> [AIM]: Gather every line below where "script" appears.

> [TASK MATERIAL]:
═══
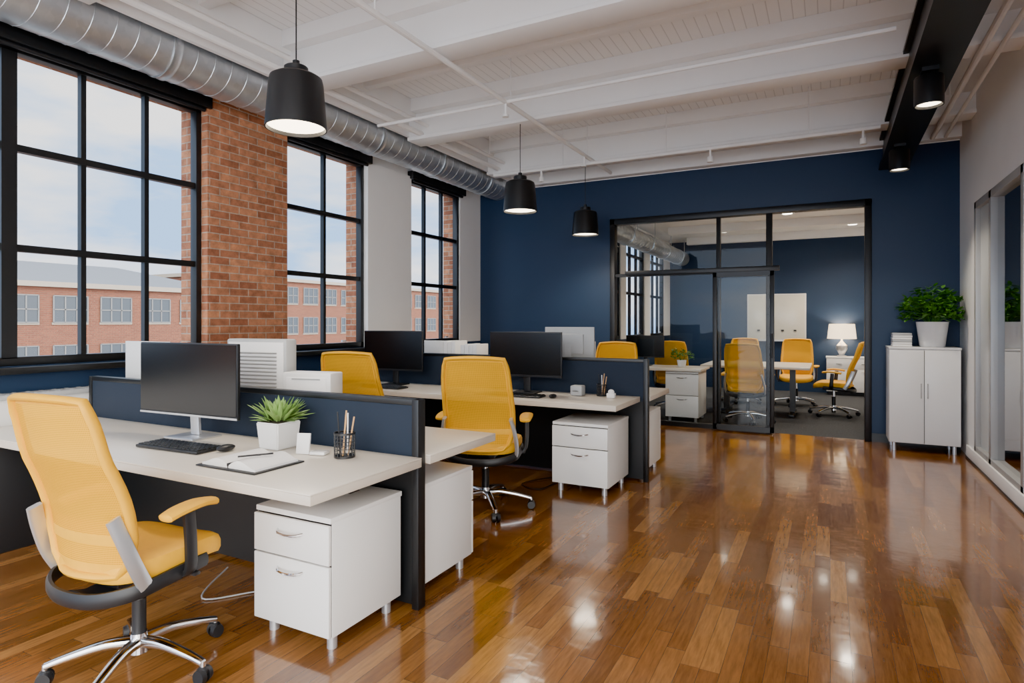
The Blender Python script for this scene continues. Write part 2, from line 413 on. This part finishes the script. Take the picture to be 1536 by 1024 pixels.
b = B(); b.bx(.5, .78, -.2, YB-.02, 3.15, 3.18, 'black'); b.bx(.5, .78, -.2, YB-.02, 3.46, 3.49, 'black'); b.bx(.54, .74, -.2, YB-.02, 3.18, 3.46, 'black')
for y in (1.2, 4.9, 7.7): b.bx(.6, .68, y, y+.04, 3.49, ZC-.003, 'black')
b.done('steel_beam')
for y in (5.1, 7.15, 1.6):
    b = B(); x = .61
    b.cyl((x, y, 3.08), (x, y, 3.149), .02, 'black'); b.bx(x-.05, x+.05, y-.08, y+.08, 3.12, 3.149, 'black')
    b.lathe([(.0, 3.10), (.085, 3.10), (.09, 3.09), (.09, 2.90), (.082, 2.90), (.078, 2.93), (.0, 2.93)], (x, y, 0), 'black', 28)
    b.cyl((x, y, 2.915), (x, y, 2.932), .072, 'lampon'); b.done('track_spotlight')

PEND = ((-2.79, 2.60), (-2.84, 5.63), (-2.85, 7.55))
for (x, y) in PEND:
    b = B(); z = 2.535
    b.lathe([(.0, z+.365), (.062, z+.365), (.068, z+.36), (.068, z+.315), (.125, z+.31), (.148, z+.295), (.155, z+.265), (.175, z+.01), (.176, z), (.168, z), (.145, z+.25), (.0, z+.26)], (x, y, 0), 'black', 40)
    b.cyl((x, y, z+.36), (x, y, ZC-.003), .004, 'black', seg=8); b.cyl((x, y, z+.35), (x, y, z+.40), .02, 'black')
    b.lathe([(0, z+.02), (.163, z+.02), (.166, z+.025), (0, z+.04)], (x, y, 0), 'lampon', 40)
    b.lathe([(0, ZC-.03), (.05, ZC-.03), (.05, ZC-.003)], (x, y, 0), 'black', 20)
    b.done('pendant_lamp')

# ------------------------------------------------------------ furniture
def desk(x0, x1, y0, y1, name='office_desk'):
    b = B(); b.bx(x0, x1, y0, y1, .70, .738, 'edge', .003); b.bx(x0, x1, y0, y1, .738, .745, 'desk', .002)
    b.bx(x0+.1, x1-.1, (y0+y1)/2-.03, (y0+y1)/2+.03, .655, .70, 'black')
    b.bx(x0+.09, x0+.15, y0+.08, y1-.04, 0, .70, 'blackp', .004)
    return b.done(name)
def divider(x0, x1, y, ztop):
    b = B(); b.bx(x0, x1, y-.02, y+.02, .02, .70, 'black'); b.bx(x0, x1, y-.02, y+.02, .70, ztop-.02, 'divi')
    b.bx(x0, x1, y-.026, y+.026, ztop-.03, ztop, 'black', .004)
    b.bx(x1-.035, x1+.005, y-.03, y+.03, 0, ztop, 'black', .004); b.bx(x0, x0+.03, y-.03, y+.03, 0, ztop, 'black', .004)
    b.done('desk_divider')
def pedestal(x0, x1, y0, y1, h=.575, front=-1, name='drawer_pedestal'):
    b = B(); cx, cy = (x0+x1)/2, (y0+y1)/2; w, d = x1-x0, y1-y0
    b.box((0, 0, (.07+h-.02)/2), (w, d-.02, h-.09), 'lam', .003); b.box((0, 0, h-.0125), (w, d, .025), 'lam', .004)
    b.box((0, front*(d/2-.013), (.07+h-.02)/2), (w-.008, .006, h-.10), 'black')
    for sx in (-1, 1):
        for sy in (-1, 1): b.cyl((sx*(w/2-.05), sy*(d/2-.06), 0), (sx*(w/2-.05), sy*(d/2-.06), .072), .022, 'alu')
    zs = [(.075, .370), (.377, h-.031)]
    for z0, z1 in zs:
        b.box((0, front*(d/2+.002), (z0+z1)/2), (w-.002, .018, z1-z0), 'lam', .003)
        zh = z1-.045 if z1-z0 > .2 else (z0+z1)/2+.03
        yy = front*(d/2+.010)
        b.sweep(smooth_path([(-.075, yy, zh), (-.05, yy+front*.025, zh-.004), (0, yy+front*.03, zh-.008), (.05, yy+front*.025, zh-.004), (.075, yy, zh)], 4), .005, .006, 'chrome', 8)
    return b.done(name, (cx, cy, 0))

desk(-4.58, -1.74, 1.69, 2.40); desk(-4.58, -1.74, 2.47, 3.13)
divider(-4.58, -1.77, 2.435, 1.02)
pedestal(-2.30, -1.85, 1.91, 2.39); pedestal(-2.28, -1.82, 2.50, 3.0, front=1)
desk(-4.55, -1.47, 4.56, 5.24); desk(-4.55, -1.40, 5.31, 6.02)
divider(-4.55, -1.41, 5.275, 1.07)
pedestal(-2.04, -1.56, 4.64, 5.20); pedestal(-2.06, -1.46, 5.34, 5.92, front=1)
b = B(); b.bx(-4.79, -4.64, -.2, 3.3, .06, .90, 'lam', .004); b.bx(-4.79, -4.62, -.22, 3.32, .90, .93, 'grey', .004)
for k in range(44): b.bx(-4.77, -4.66, -.15+k*.078, -.15+k*.078+.02, .93, .934, 'greyframe')
b.bx(-4.78, -4.68, -.18, 3.28, 0, .06, 'black'); b.done('convector_cover')
def screenpanel(x0, x1, y, z0, z1, m='lam'):
    b = B(); b.bx(x0, x1, y-.012, y+.012, z0, z1, m, .004); b.bx(x0+.05, x0+.1, y-.03, y+.03, z0-.001, z0+.02, 'alu'); b.bx(x1-.1, x1-.05, y-.03, y+.03, z0-.001, z0+.02, 'alu'); return b.done('white_desk_screen')
screenpanel(-4.50, -4.02, 2.62, .747, 1.26); screenpanel(-2.6, -2.1, 5.85, .747, 1.2)
screenpanel(-4.2, -3.8, 5.85, .747, 1.18)

def monitor(w, h, zt, m='blackp', standm='alu'):
    b = B(); zb = zt-h
    b.box((0, 0, (zt+zb)/2), (w, .022, h), m, .005); b.box((0, .02, (zt+zb)/2), (w*.6, .03, h*.6), m, .01)
    b.box((0, -.0125, (zt+zb)/2+.006), (w-.014, .003, h-.028), 'screen'); b.box((0, -.012, zb+.006), (w-.004, .004, .010), standm)
    b.sweep([(0, .05, .015), (0, .045, zb), (0, .03, (zt+zb)/2)], .035, .012, standm, 8, boxy=.5, up=(0, 1, 0))
    b.box((0, .03, .006), (.24, .19, .012), standm, .005)
    return b
monitor(.80, .41, .535).done('computer_monitor', (-3.20, 2.2, .745), .04)
mo = monitor(.72, .41, .56, standm='blackp').done('computer_monitor', (-2.48, 5.02, .745), .04)
inst(mo, 'computer_monitor', (-4.0, 5.02, .745), .06)
monitor(.52, .33, .60, 'grey', 'grey').done('computer_monitor', (-2.28, 5.6, .745), math.pi)

def keyboard():
    b = B(); b.box((0, 0, .009), (.46, .16, .014), 'blackp', .004)
    for r in range(5):
        for c in range(15): b.box((-.21+c*.03, -.058+r*.029, .018), (.024, .023, .008), 'black', .002, seg=1)
    return b
kb = keyboard().done('keyboard', (-2.98, 2.0, .746), .05)
inst(kb, 'keyboard', (-2.42, 4.76, .746), .03); inst(kb, 'keyboard', (-3.9, 4.76, .746), 0)
def mouse(loc):
    b = B(); b.sphere((0, 0, .018), .03, 'blackp', (1, 1.7, .58)); b.done('computer_mouse', loc)
mouse((-2.70, 2.06, .746)); mouse((-2.10, 4.78, .746))

b = B(); b.box((0, 0, .27), (.50, .10, .54), 'grey', .012); b.box((0, -.052, .27), (.46, .006, .50), 'lam', .004)
for i in range(16): b.box((.0, -.058, .09+i*.024), (.36, .008, .011), 'greyframe', .002, Matrix.Rotation(.5, 4, 'X'))
b.done('air_purifier', (-3.32, 2.80, .746), .1)
b = B(); b.box((0, 0, .17), (.34, .14, .34), 'lam', .01); b.box((0, -.072, .17), (.28, .004, .28), 'paper', .002); b.box((0, -.074, .30), (.2, .004, .01), 'grey'); b.done('desktop_printer', (-2.86, 2.80, .746), .2)

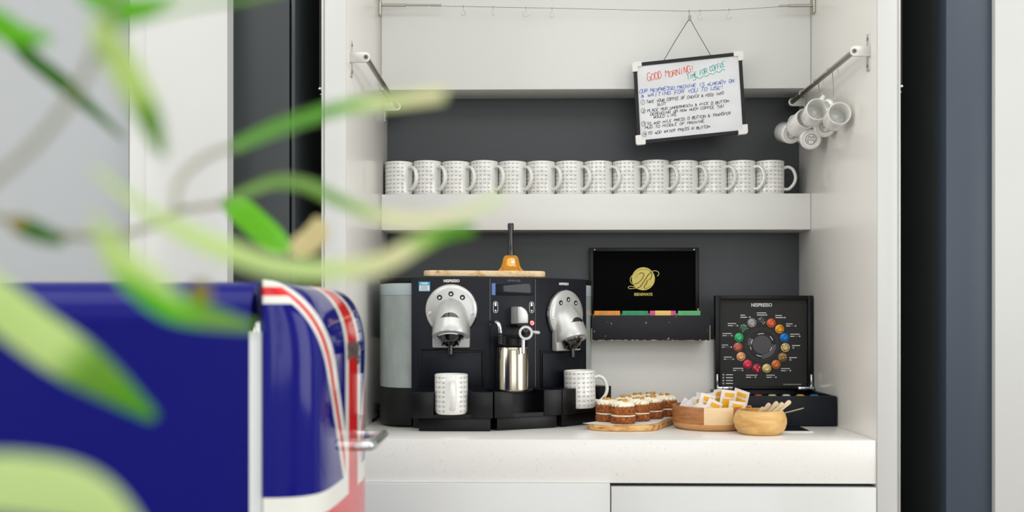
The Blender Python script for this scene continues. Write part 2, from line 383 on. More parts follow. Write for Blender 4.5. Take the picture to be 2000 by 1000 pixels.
m = MB(); handwrite(m, 'OUR NESPRESSO MACHINE IS ALREADY ON', (1249, 182), (1434, 161), 6.8, W1*.8); handwrite(m, '& WAITING FOR YOU TO USE!', (1252, 191), (1414, 173.5), 7, W1*.8); m.build('handwriting', blue, wb)
m = MB()
for tx, a, b in (('TAKE YOUR COFFEE OF CHOICE & FEED INTO', (1262, 202), (1414, 184.5)), ('SLOT', (1283, 207), (1301, 204.5)), ('PLACE MUG UNDERNEATH & PICK [ BUTTON', (1264, 219), (1424, 199.5)),
  ('DEPENDING ON HOW MUCH COFFEE YOU', (1270, 225.5), (1413, 209.5)), ('WOULD LIKE', (1276, 231.5), (1322, 226)), ('TO ADD MILK PRESS [ BUTTON & TRANSFER', (1263, 244.5), (1427, 223.5)),
  ('MUG TO MIDDLE OF MACHINE', (1260, 252), (1376, 239)), ('TO ADD WATER PRESS ] BUTTON', (1265, 263.5), (1387, 249.5))): handwrite(m, tx, a, b, 5.5, W1*.74)
for tx, (cx, cy) in (('1', (1255.5, 199.5)), ('2', (1256.5, 216.5)), ('3', (1257, 242)), ('4', (1259, 262))):
    handwrite(m, tx, (cx-1.8, cy+2.8), (cx+2.4, cy+2.4), 5.6, W1*.7)
    stroke(m, [P(cx+3.9*math.cos(a), cy+5*math.sin(a), Yw2-.0034) for a in [k*PI/9 for k in range(19)]], W1*.6)
m.build('handwriting', bink, wb)
tp = P(1346, 39, Yw2)
m = MB(); m.tube([P(1297, 117, Yw2), P(1320, 78, Yw2), P(1344, 40, Yw2), tp, P(1349, 40, Yw2), P(1367, 72, Yw2), P(1388, 108, Yw2)], .0009, 6)
m.build('hanging_cord', mat('dark_cord', (46, 46, 46), .8), wb)
hz = wz(1346)
m = MB(); xh = X(1346, Yw)
m.tube(cat([(xh, Yw-.002, hz), (xh, Yw, hz+.004), (xh, Yw+.002, hz-.002), (xh, Yw-.004, hz-.012), (xh, Yw2, tp.z+.008)], 4), .0009, 6); m.cyl((xh, Yw2, tp.z+.012), (xh, Yw2, tp.z-.002), .0038)
m.build('wire_clip', mat('clip_metal', (150, 156, 140), .35, metal=.7), label='metal cord clip on the wire holding up the whiteboard', cat_='clip')
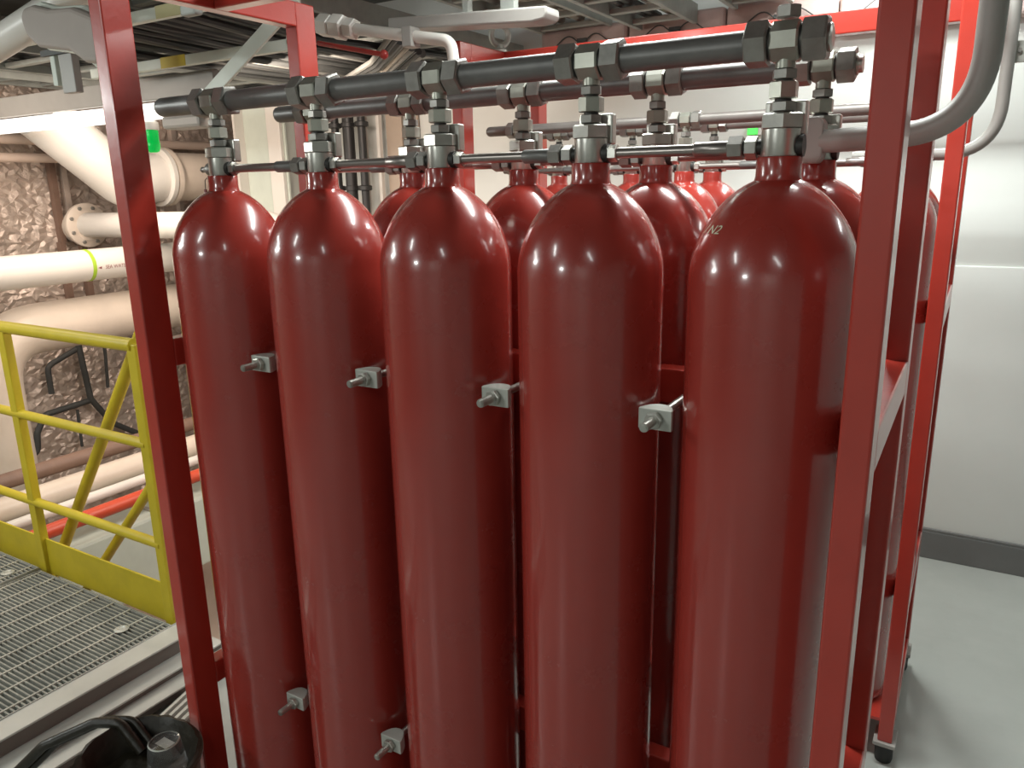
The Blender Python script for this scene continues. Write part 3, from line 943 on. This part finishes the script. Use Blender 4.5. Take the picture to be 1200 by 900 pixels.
t = thing('small_white_pipe', (-1.6, 1.0, 2.16), 'white pipe with a hexagonal union, turning down behind the manifold', 'pipe')
m = MB()
m.sweep(fillet([(-2.02, 1.0, 2.245), (-1.31, 1.0, 2.105), (-1.295, 1.0, 1.99)], 0.045, 8), 0.020, 16)
m.build('pipe_run', WHITEP, t)
d = Vector((-1.31 + 2.02, 0, 2.105 - 2.245)).normalized()
P0 = Vector((-1.87, 1.0, 2.2154))
for a, b_, r_ in ((-0.02, 0.035, 0.040), (0.045, 0.10, 0.044), (0.108, 0.15, 0.036)):
    MB().hexa(P0 + d * a, P0 + d * b_, r_, ph=0.2).build('union_nut', WHITEP, t)
MB().box(-1.495, -1.455, 0.97, 1.025, 2.10, 2.165).build('support_clip', GREYPIPE, t, bevel=0.004)
t = thing('red_valve_handle', (-1.72, 0.95, 2.13), 'thin red rod with a knob below the white union pipe', 'handle')
m = MB()
m.cyl((-1.88, 0.97, 2.152), (-1.58, 0.97, 2.085), 0.009, 10)
m.build('rod', HANDLE, t)
m = MB()
m.lathe([(0.004, -0.016), (0.013, -0.010), (0.016, 0), (0.013, 0.010), (0.004, 0.016)], c=(-1.575, 0.97, 2.084), n=14)
m.build('knob', HANDLE, t)

# lumpy lagged damper, top left
t = thing('lagged_box', (-2.40, 0.3, 2.14), 'grey brown lagged box with a pale rim hanging at the top left', 'box')
out = [(-2.60, 2.215), (-2.575, 2.245), (-2.52, 2.248), (-2.43, 2.225), (-2.30, 2.215), (-2.19, 2.175), (-2.165, 2.12), (-2.17, 2.05), (-2.20, 2.035),
       (-2.27, 2.045), (-2.34, 2.085), (-2.42, 2.10), (-2.52, 2.115), (-2.58, 2.155)]
MB().poly([Vector((x, 0.30, z)) for x, z in out], (0, 0.07, 0)).build('lagging', LUMP, t, bevel=0.02, seg=3)
m = MB()
m.poly([Vector((-2.38 + (x + 2.38) * 1.05, 0.335, 2.14 + (z - 2.14) * 1.15)) for x, z in out], (0, 0.04, 0))
m.build('rim', STRUT, t, bevel=0.012)
m = MB()
m.sweep(fillet([(-3.2, 0.44, 2.16), (-2.62, 0.44, 2.27), (-2.40, 0.44, 2.33), (-2.36, 0.44, 2.7)], 0.1, 8), 0.055, 20)
m.build('duct_stub', WHITEP, t)
t = thing('hanger_post', (-2.66, 0.5, 2.1), 'pale grey hanger post with a dark strap beside the lagged box', 'hanger')
MB().box(-2.80, -2.77, 0.50, 0.53, 2.03, 2.6).build('flat', MINT, t, bevel=0.003)
MB().box(-2.745, -2.66, 0.50, 0.53, 2.00, 2.6).build('flat', GREYPIPE, t, bevel=0.003)
MB().box(-2.83, -2.64, 0.485, 0.50, 2.135, 2.155).build('strap', CABDK, t)
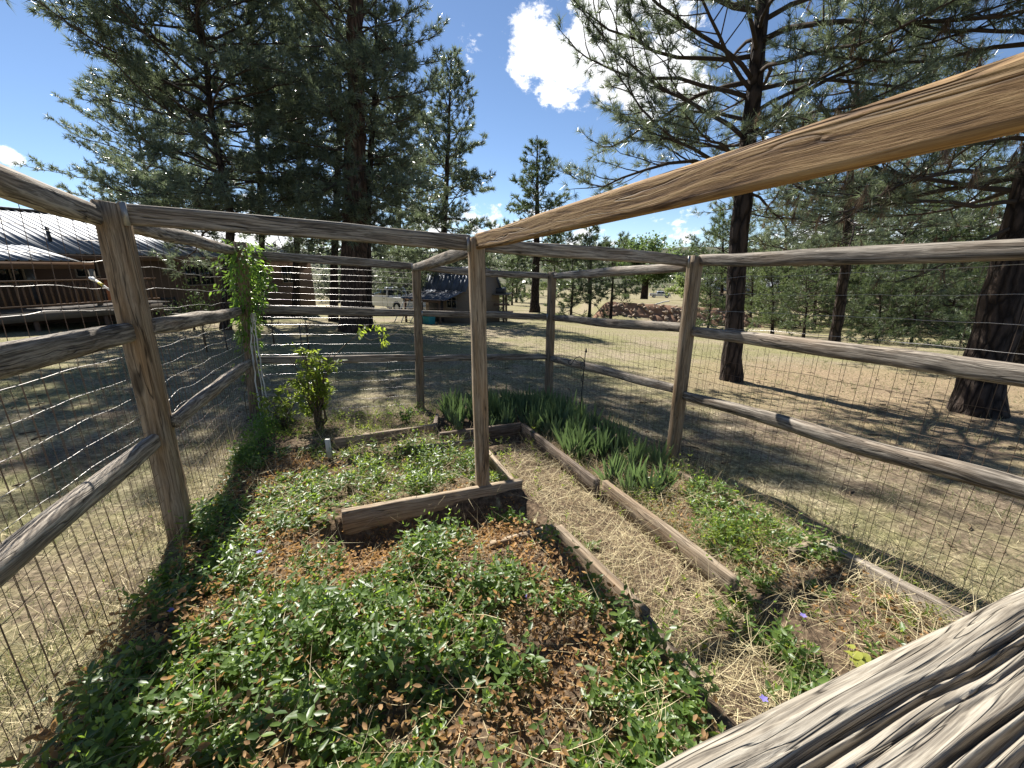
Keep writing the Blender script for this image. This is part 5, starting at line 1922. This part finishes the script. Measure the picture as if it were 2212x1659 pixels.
# ------------------------------------------------------------------ house at the left
def rot_frame(origin, e1):
    """matrix with x along e1 (ground direction), y to its left, z up"""
    e1 = unit([e1[0], e1[1], 0])
    e2 = np.array([-e1[1], e1[0], 0])
    M = np.eye(4)
    M[:3, 0], M[:3, 1], M[:3, 2] = e1, e2, (0, 0, 1)
    M[:3, 3] = origin
    return M


def part(name, parent, mat, M, lo, hi, bevel=0.0, label=None):
    a = Acc()
    a.box(lo, hi, M)
    o = put(name, a, mat, parent, bevel=bevel)
    if label:
        o['label'] = label
    return o


def corrugated(L, Wd, rib=0.23, hgt=0.028):
    """a sheet L long (x) and Wd wide (y) with ribs running along x; z up"""
    prof = []
    y = 0.0
    while y < Wd - 1e-6:
        prof += [(y, 0), (min(Wd, y + rib - 0.07), 0), (min(Wd, y + rib - 0.045), hgt), (min(Wd, y + rib - 0.02), hgt)]
        y += rib
    prof.append((Wd, 0))
    prof = np.array(prof)
    n_ = len(prof)
    top = np.concatenate([np.c_[np.zeros(n_), prof], np.c_[np.full(n_, L), prof]])
    bot = top - [0, 0, 0.012]
    V = np.concatenate([top, bot])
    F = [[i, i + 1, n_ + i + 1, n_ + i] for i in range(n_ - 1)] + [[2 * n_ + i, 3 * n_ + i, 3 * n_ + i + 1, 2 * n_ + i + 1] for i in range(n_ - 1)]
    F += [[i, 2 * n_ + i, 2 * n_ + i + 1, i + 1] for i in range(n_ - 1)] + [[n_ + i, n_ + i + 1, 3 * n_ + i + 1, 3 * n_ + i] for i in range(n_ - 1)]
    F += [[0, n_, 3 * n_, 2 * n_], [n_ - 1, 3 * n_ - 1, 4 * n_ - 1, 2 * n_ - 1]]
    return make_mesh('roof_panel', V, None, F)


def roof_panels(parent, M, s0, s1, y_lo, z_lo, y_hi, z_hi, mat, wid=0.92, name='roof_panel', rib=0.23):
    """roof plane over x in s0..s1 of frame M between the low edge (y_lo, z_lo) and the high edge (y_hi, z_hi)"""
    Ls = math.hypot(y_hi - y_lo, z_hi - z_lo)
    me = corrugated(Ls, wid - 0.004, rib)
    me.materials.append(mat)
    M = np.asarray(M)
    up = unit(M[:3, :3] @ np.array([0, y_hi - y_lo, z_hi - z_lo]))
    al = M[:3, 0]
    nn_ = np.cross(up, al)
    flip = nn_[2] < 0
    n_ = int(round((s1 - s0) / wid))
    for k in range(n_):
        s = s0 + k * wid
        o_ = M[:3, :3] @ np.array([s, y_lo, z_lo]) + M[:3, 3]
        B = np.eye(4)
        if flip:
            o_ = M[:3, :3] @ np.array([s + wid, y_lo, z_lo]) + M[:3, 3]
            B[:3, 0], B[:3, 1], B[:3, 2] = up, -al, -nn_
        else:
            B[:3, 0], B[:3, 1], B[:3, 2] = up, al, nn_
        B[:3, 3] = o_
        link(name, me, None, parent, M=B)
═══
> [REPLY TO THE TASK]:
The Blender Python script for this scene continues. Write part 2, from line 413 on. This part finishes the script. Take the picture to be 1536 by 1024 pixels.
The Blender Python script for this scene continues. Write part 2, from line 383 on. More parts follow. Write for Blender 4.5. Take the picture to be 2000 by 1000 pixels.
The Blender Python script for this scene continues. Write part 3, from line 943 on. This part finishes the script. Use Blender 4.5. Take the picture to be 1200 by 900 pixels.
Keep writing the Blender script for this image. This is part 5, starting at line 1922. This part finishes the script. Measure the picture as if it were 2212x1659 pixels.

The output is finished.